TASK GOAL: Copy the data exactly as it appears, and do not include any pictures.

DATASET CONTENT:
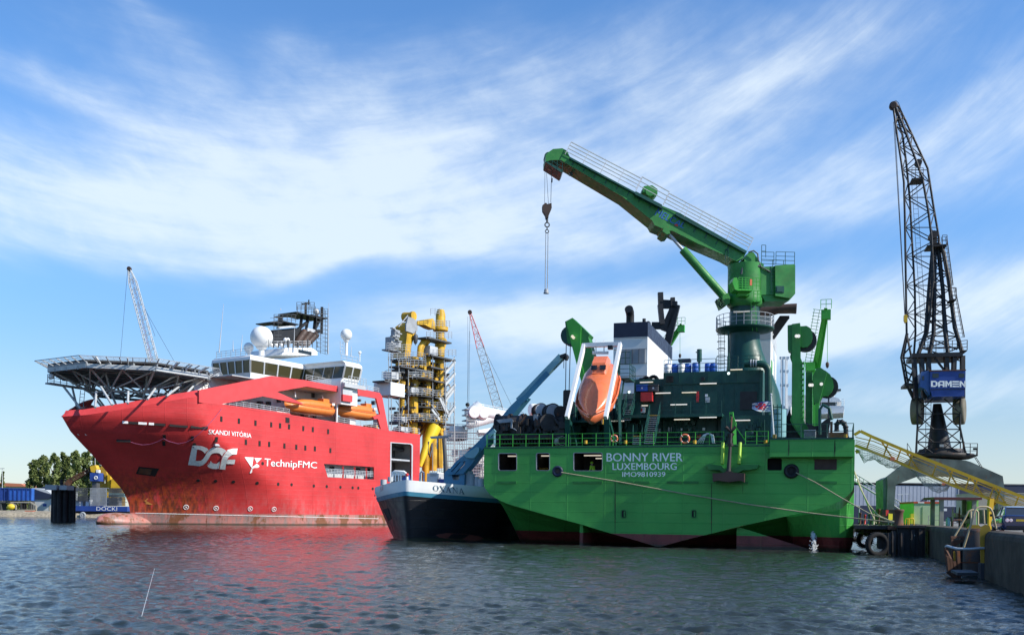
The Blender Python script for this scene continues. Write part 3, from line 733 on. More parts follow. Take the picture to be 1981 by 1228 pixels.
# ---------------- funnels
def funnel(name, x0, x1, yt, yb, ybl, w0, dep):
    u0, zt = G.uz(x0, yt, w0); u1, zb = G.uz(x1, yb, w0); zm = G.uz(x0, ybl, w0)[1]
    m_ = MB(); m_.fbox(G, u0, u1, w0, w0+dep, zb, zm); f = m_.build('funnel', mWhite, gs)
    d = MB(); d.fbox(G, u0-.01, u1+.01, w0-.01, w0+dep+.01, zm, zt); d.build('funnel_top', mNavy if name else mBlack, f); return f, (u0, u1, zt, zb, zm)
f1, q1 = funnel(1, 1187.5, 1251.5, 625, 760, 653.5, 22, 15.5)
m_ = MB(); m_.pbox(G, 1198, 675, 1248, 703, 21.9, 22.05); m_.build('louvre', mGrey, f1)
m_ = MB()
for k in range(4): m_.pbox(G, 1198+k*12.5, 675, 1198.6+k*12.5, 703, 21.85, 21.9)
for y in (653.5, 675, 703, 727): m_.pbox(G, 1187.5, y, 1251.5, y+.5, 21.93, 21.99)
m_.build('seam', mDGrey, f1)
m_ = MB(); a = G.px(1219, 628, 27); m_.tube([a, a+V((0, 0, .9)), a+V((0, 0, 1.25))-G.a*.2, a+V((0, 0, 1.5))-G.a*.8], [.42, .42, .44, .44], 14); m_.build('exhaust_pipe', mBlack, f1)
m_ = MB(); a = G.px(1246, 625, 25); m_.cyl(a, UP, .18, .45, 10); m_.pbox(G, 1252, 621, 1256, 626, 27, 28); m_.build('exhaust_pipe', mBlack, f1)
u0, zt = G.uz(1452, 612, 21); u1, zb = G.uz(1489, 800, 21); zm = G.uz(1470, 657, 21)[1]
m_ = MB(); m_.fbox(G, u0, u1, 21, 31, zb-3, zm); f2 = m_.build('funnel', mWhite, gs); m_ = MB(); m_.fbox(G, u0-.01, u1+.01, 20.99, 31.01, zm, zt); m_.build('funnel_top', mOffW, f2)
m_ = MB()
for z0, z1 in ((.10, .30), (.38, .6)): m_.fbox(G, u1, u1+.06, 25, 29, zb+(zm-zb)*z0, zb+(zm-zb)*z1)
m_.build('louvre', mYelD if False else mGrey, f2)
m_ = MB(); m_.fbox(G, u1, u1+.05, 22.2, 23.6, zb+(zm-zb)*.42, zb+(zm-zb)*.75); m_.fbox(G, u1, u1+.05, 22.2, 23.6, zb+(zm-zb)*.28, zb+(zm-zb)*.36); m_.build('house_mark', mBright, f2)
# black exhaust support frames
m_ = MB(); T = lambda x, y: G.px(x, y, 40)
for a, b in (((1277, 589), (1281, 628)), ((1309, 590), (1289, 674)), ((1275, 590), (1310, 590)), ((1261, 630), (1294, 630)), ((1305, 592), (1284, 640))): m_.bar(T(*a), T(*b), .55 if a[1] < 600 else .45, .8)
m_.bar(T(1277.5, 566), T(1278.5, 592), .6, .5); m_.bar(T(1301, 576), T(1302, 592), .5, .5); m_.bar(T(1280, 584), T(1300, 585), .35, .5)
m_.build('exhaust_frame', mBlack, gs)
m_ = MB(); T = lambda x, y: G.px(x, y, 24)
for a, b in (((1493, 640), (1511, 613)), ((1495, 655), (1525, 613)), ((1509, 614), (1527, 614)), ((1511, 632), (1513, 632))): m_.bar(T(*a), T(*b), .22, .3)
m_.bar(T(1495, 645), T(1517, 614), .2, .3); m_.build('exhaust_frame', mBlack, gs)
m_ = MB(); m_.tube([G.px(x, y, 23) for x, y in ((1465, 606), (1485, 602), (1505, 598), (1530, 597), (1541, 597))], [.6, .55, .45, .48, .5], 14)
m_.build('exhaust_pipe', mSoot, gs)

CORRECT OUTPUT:
The Blender Python script for this scene continues. Write part 3, from line 733 on. More parts follow. Take the picture to be 1981 by 1228 pixels.
# ---------------- funnels
def funnel(name, x0, x1, yt, yb, ybl, w0, dep):
    u0, zt = G.uz(x0, yt, w0); u1, zb = G.uz(x1, yb, w0); zm = G.uz(x0, ybl, w0)[1]
    m_ = MB(); m_.fbox(G, u0, u1, w0, w0+dep, zb, zm); f = m_.build('funnel', mWhite, gs)
    d = MB(); d.fbox(G, u0-.01, u1+.01, w0-.01, w0+dep+.01, zm, zt); d.build('funnel_top', mNavy if name else mBlack, f); return f, (u0, u1, zt, zb, zm)
f1, q1 = funnel(1, 1187.5, 1251.5, 625, 760, 653.5, 22, 15.5)
m_ = MB(); m_.pbox(G, 1198, 675, 1248, 703, 21.9, 22.05); m_.build('louvre', mGrey, f1)
m_ = MB()
for k in range(4): m_.pbox(G, 1198+k*12.5, 675, 1198.6+k*12.5, 703, 21.85, 21.9)
for y in (653.5, 675, 703, 727): m_.pbox(G, 1187.5, y, 1251.5, y+.5, 21.93, 21.99)
m_.build('seam', mDGrey, f1)
m_ = MB(); a = G.px(1219, 628, 27); m_.tube([a, a+V((0, 0, .9)), a+V((0, 0, 1.25))-G.a*.2, a+V((0, 0, 1.5))-G.a*.8], [.42, .42, .44, .44], 14); m_.build('exhaust_pipe', mBlack, f1)
m_ = MB(); a = G.px(1246, 625, 25); m_.cyl(a, UP, .18, .45, 10); m_.pbox(G, 1252, 621, 1256, 626, 27, 28); m_.build('exhaust_pipe', mBlack, f1)
u0, zt = G.uz(1452, 612, 21); u1, zb = G.uz(1489, 800, 21); zm = G.uz(1470, 657, 21)[1]
m_ = MB(); m_.fbox(G, u0, u1, 21, 31, zb-3, zm); f2 = m_.build('funnel', mWhite, gs); m_ = MB(); m_.fbox(G, u0-.01, u1+.01, 20.99, 31.01, zm, zt); m_.build('funnel_top', mOffW, f2)
m_ = MB()
for z0, z1 in ((.10, .30), (.38, .6)): m_.fbox(G, u1, u1+.06, 25, 29, zb+(zm-zb)*z0, zb+(zm-zb)*z1)
m_.build('louvre', mYelD if False else mGrey, f2)
m_ = MB(); m_.fbox(G, u1, u1+.05, 22.2, 23.6, zb+(zm-zb)*.42, zb+(zm-zb)*.75); m_.fbox(G, u1, u1+.05, 22.2, 23.6, zb+(zm-zb)*.28, zb+(zm-zb)*.36); m_.build('house_mark', mBright, f2)
# black exhaust support frames
m_ = MB(); T = lambda x, y: G.px(x, y, 40)
for a, b in (((1277, 589), (1281, 628)), ((1309, 590), (1289, 674)), ((1275, 590), (1310, 590)), ((1261, 630), (1294, 630)), ((1305, 592), (1284, 640))): m_.bar(T(*a), T(*b), .55 if a[1] < 600 else .45, .8)
m_.bar(T(1277.5, 566), T(1278.5, 592), .6, .5); m_.bar(T(1301, 576), T(1302, 592), .5, .5); m_.bar(T(1280, 584), T(1300, 585), .35, .5)
m_.build('exhaust_frame', mBlack, gs)
m_ = MB(); T = lambda x, y: G.px(x, y, 24)
for a, b in (((1493, 640), (1511, 613)), ((1495, 655), (1525, 613)), ((1509, 614), (1527, 614)), ((1511, 632), (1513, 632))): m_.bar(T(*a), T(*b), .22, .3)
m_.bar(T(1495, 645), T(1517, 614), .2, .3); m_.build('exhaust_frame', mBlack, gs)
m_ = MB(); m_.tube([G.px(x, y, 23) for x, y in ((1465, 606), (1485, 602), (1505, 598), (1530, 597), (1541, 597))], [.6, .55, .45, .48, .5], 14)
m_.build('exhaust_pipe', mSoot, gs)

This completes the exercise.